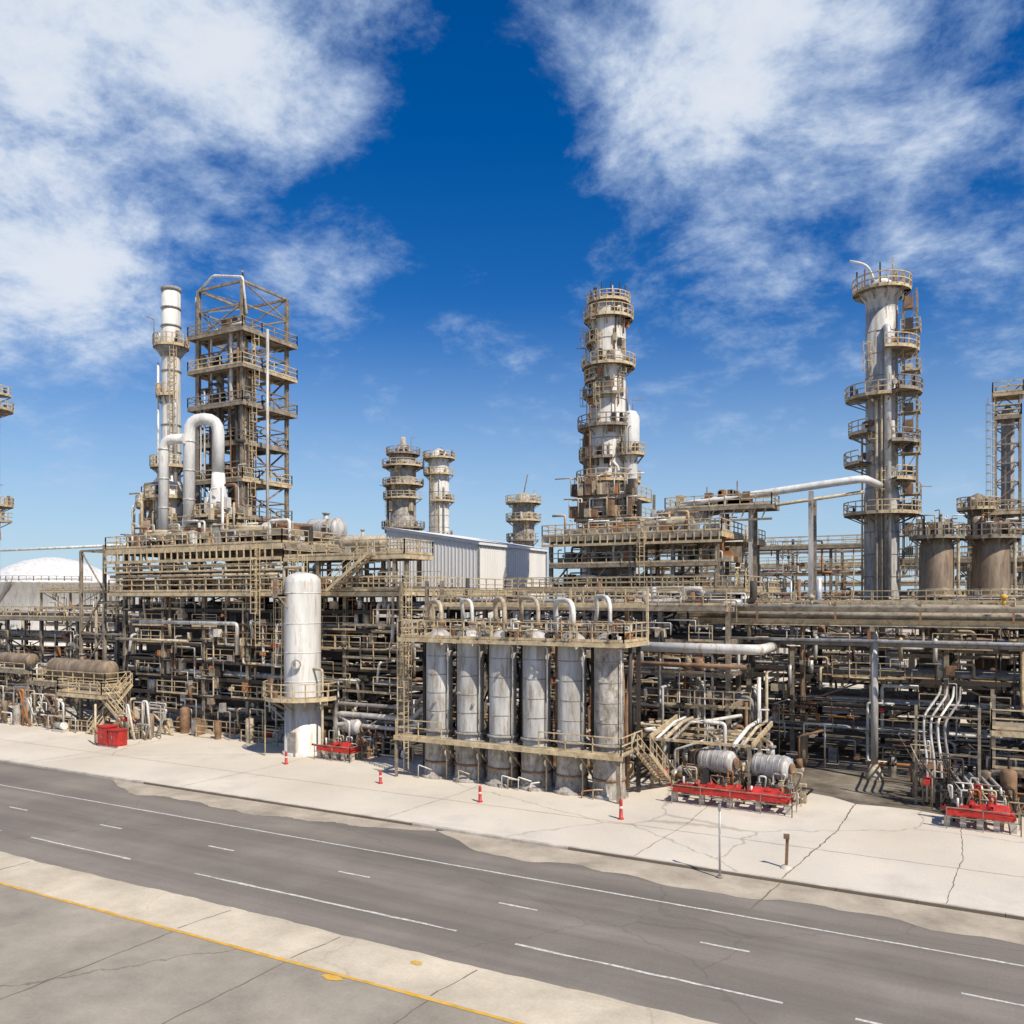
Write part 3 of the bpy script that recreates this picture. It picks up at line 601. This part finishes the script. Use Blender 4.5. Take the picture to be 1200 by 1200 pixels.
b.hdrum((-29,82,19.4),(-24.5,82,19.4),.6,'tan'); b.hdrum((-29,84,20.2),(-23.5,84,20.2),.7,'vessel',saddles=False)
b.deck(-38.4,-31.5,85,92,20.6,'sew',t=.09)
for x in (-37.4,-34.5,-31.7):
    for y in (85.2,91.8): b.ibeam((x,y,18.3),(x,y,23.5),.25,'steel')
b.deck(-38,-32,85.2,91.8,23.0,'sew',t=.09)
for i in range(50):
    x=R.uniform(-38.8,-31.5); y=R.uniform(84,85.8); zb=R.choice([18.3,20.6,23]); b.box(x,y,zb,x+R.uniform(.3,1.0),y+.7,zb+R.uniform(.6,1.9),R.choice(BX))
    b.pipe([(x,y,zb),(x,y,zb+2),(x+R.uniform(-2,2),y,zb+2)],.07,R.choice(FK))
b.stairs((-19.6,80,12.9),(-14.9,80,10.2),.9); b.stairs((-20,83,12.9),(-20,88.5,18.3),.9); b.ladder(-28.5,79,12.9,18.3,270)
b.done()
def ex(b,X,Y,rr):
    b.lathe(X,Y,[(1.95,44.2),(2.05,44.3),(2.05,44.7),(1.8,44.72),(1.75,45.2),(1.5,45.2)],'bvessel',24); b.ringplat(X,Y,44.7,1.8,2.4,t=.08,h=.8)
    for a in range(0,360,30): 
        x=X+2.0*math.cos(rad(a)); y=Y+2.0*math.sin(rad(a)); b.beam((x,y,44.7),(x,y,46.0+R.uniform(-.3,.5)),.1,'dsteel')
    b.lathe(X+2.9,Y-.7,[(.75,18.4),(.75,27.5),(.95,27.9),(.95,31.6),(.6,32.2),(.1,32.4)],'duct',16); b.ringplat(X+2.9,Y-.7,27.6,.8,1.5,180,400,t=.09)
    b.pipe([(X+2.1,Y-2.3,19),(X+2.1,Y-2.3,26),(X+1,Y-1.6,27),(X+1,Y-1.6,35)],.16,'white'); b.pipe([(X-2.1,Y-1.8,22),(X-2.1,Y-1.8,30),(X-1,Y-1,31)],.16,'rust')
    for z in (28.5,34,40.6): b.ladder(X-2.0,Y-1.4,z-3,z+1.2,200)
    for i in range(70):
        z=R.uniform(24,43); a=rad(R.uniform(-175,15)); q=rr(z)+.15; x=X+q*math.cos(a); y=Y+q*math.sin(a)
        if R.random()<.5: b.box(x-.2,y-.2,z,x+.2,y+.2,z+R.uniform(.3,1.0),R.choice(['rust','dsteel','tan','grey','dark','orust']))
        else: b.pipe([(x,y,z),(x,y,z+R.uniform(1,4))],.07,R.choice(['rust','dark','tan']),6)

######

» **STATED EXERCISE**
Restate the whole listing above exactly, except for its images.

» **REPLY**
Write part 3 of the bpy script that recreates this picture. It picks up at line 601. This part finishes the script. Use Blender 4.5. Take the picture to be 1200 by 1200 pixels.
b.hdrum((-29,82,19.4),(-24.5,82,19.4),.6,'tan'); b.hdrum((-29,84,20.2),(-23.5,84,20.2),.7,'vessel',saddles=False)
b.deck(-38.4,-31.5,85,92,20.6,'sew',t=.09)
for x in (-37.4,-34.5,-31.7):
    for y in (85.2,91.8): b.ibeam((x,y,18.3),(x,y,23.5),.25,'steel')
b.deck(-38,-32,85.2,91.8,23.0,'sew',t=.09)
for i in range(50):
    x=R.uniform(-38.8,-31.5); y=R.uniform(84,85.8); zb=R.choice([18.3,20.6,23]); b.box(x,y,zb,x+R.uniform(.3,1.0),y+.7,zb+R.uniform(.6,1.9),R.choice(BX))
    b.pipe([(x,y,zb),(x,y,zb+2),(x+R.uniform(-2,2),y,zb+2)],.07,R.choice(FK))
b.stairs((-19.6,80,12.9),(-14.9,80,10.2),.9); b.stairs((-20,83,12.9),(-20,88.5,18.3),.9); b.ladder(-28.5,79,12.9,18.3,270)
b.done()
def ex(b,X,Y,rr):
    b.lathe(X,Y,[(1.95,44.2),(2.05,44.3),(2.05,44.7),(1.8,44.72),(1.75,45.2),(1.5,45.2)],'bvessel',24); b.ringplat(X,Y,44.7,1.8,2.4,t=.08,h=.8)
    for a in range(0,360,30): 
        x=X+2.0*math.cos(rad(a)); y=Y+2.0*math.sin(rad(a)); b.beam((x,y,44.7),(x,y,46.0+R.uniform(-.3,.5)),.1,'dsteel')
    b.lathe(X+2.9,Y-.7,[(.75,18.4),(.75,27.5),(.95,27.9),(.95,31.6),(.6,32.2),(.1,32.4)],'duct',16); b.ringplat(X+2.9,Y-.7,27.6,.8,1.5,180,400,t=.09)
    b.pipe([(X+2.1,Y-2.3,19),(X+2.1,Y-2.3,26),(X+1,Y-1.6,27),(X+1,Y-1.6,35)],.16,'white'); b.pipe([(X-2.1,Y-1.8,22),(X-2.1,Y-1.8,30),(X-1,Y-1,31)],.16,'rust')
    for z in (28.5,34,40.6): b.ladder(X-2.0,Y-1.4,z-3,z+1.2,200)
    for i in range(70):
        z=R.uniform(24,43); a=rad(R.uniform(-175,15)); q=rr(z)+.15; x=X+q*math.cos(a); y=Y+q*math.sin(a)
        if R.random()<.5: b.box(x-.2,y-.2,z,x+.2,y+.2,z+R.uniform(.3,1.0),R.choice(['rust','dsteel','tan','grey','dark','orust']))
        else: b.pipe([(x,y,z),(x,y,z+R.uniform(1,4))],.07,R.choice(['rust','dark','tan']),6)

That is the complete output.